There is no room to move the portal further west. Besides, Eglinton is going uphill towards the railway underpass at that point.

There is also no room to go along the south edge of the ramp. There is a ravine and water/swamp there (besides making for a really silly bulb to the LRT line, greatly reducing potential operating speed and unnecessarily swaying passengers around).

One would have to ask Celestica how much use the ramp gets and how important it is to save. Alternatively, one could carry on running the LRT line down the middle of the road.
 
There is no room to move the portal further west. Besides, Eglinton is going uphill towards the railway underpass at that point.
Quite likely.

There is also no room to go along the south edge of the ramp. There is a ravine and water/swamp there (besides making for a really silly bulb to the LRT line, greatly reducing potential operating speed and unnecessarily swaying passengers around).
The loop on the ramp is very large. Even if you couldn't skirt along the edge of it, there are many ways you can change the design of that ramp, to leave room for LRT to the south.

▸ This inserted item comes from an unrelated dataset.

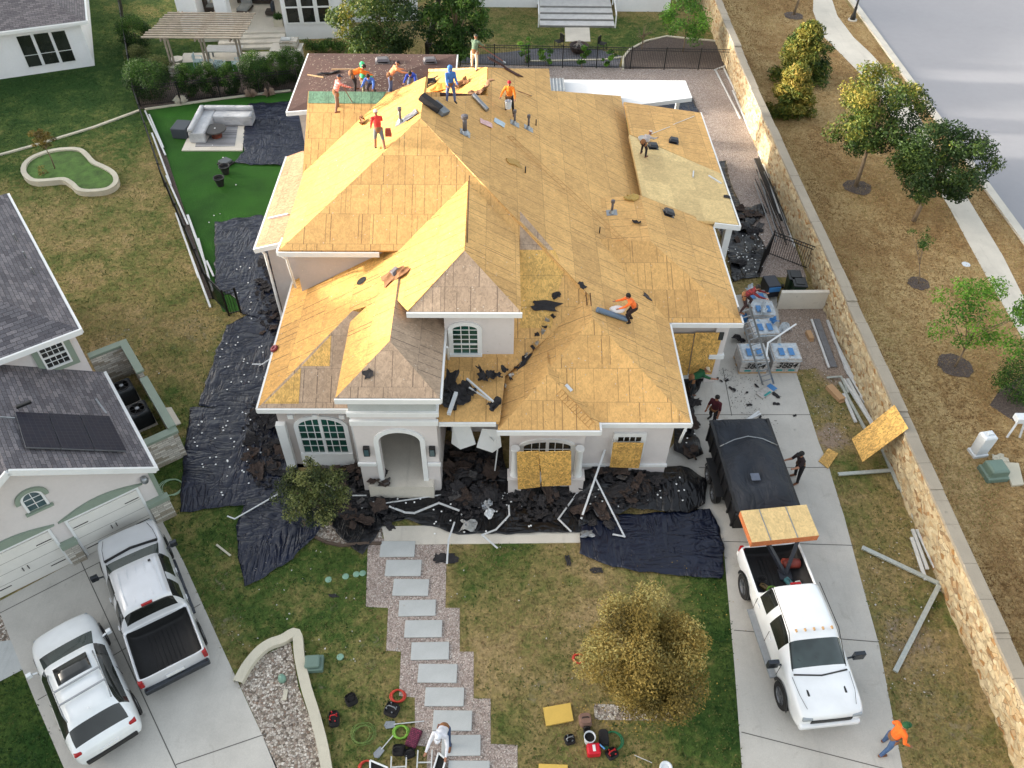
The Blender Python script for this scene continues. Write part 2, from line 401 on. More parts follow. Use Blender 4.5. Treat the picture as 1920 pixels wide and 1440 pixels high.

I suppose you could also escalate the LRT over the entire ramp - though that seems unnecessarily expensive.

One would have to ask Celestica how much use the ramp gets and how important it is to save.
Or you could do what one normally does, and do a traffic count. Personally I've driven past it many times on the way to work, and I've really not seen much traffic on it.

Alternatively, one could carry on running the LRT line down the middle of the road.
The problem here, is that then the LRT has to interfere with the Leslie/Eglinton traffic. The only place where it would interfere with traffic on Eglinton between Don Mills Road and Weston.
 
The problem here, is that then the LRT has to interfere with the Leslie/Eglinton traffic. The only place where it would interfere with traffic on Eglinton between Don Mills Road and Weston.

Exactly. Kinda defeats the purpose of having a completely grade-separated line when there's 1 intersection on the entire line. That's like having a 400 series highway, with 1 intersection on it. Yes, it saves on the cost of building an interchange or overpass, but is it really worth it not having that 1 intersection separated?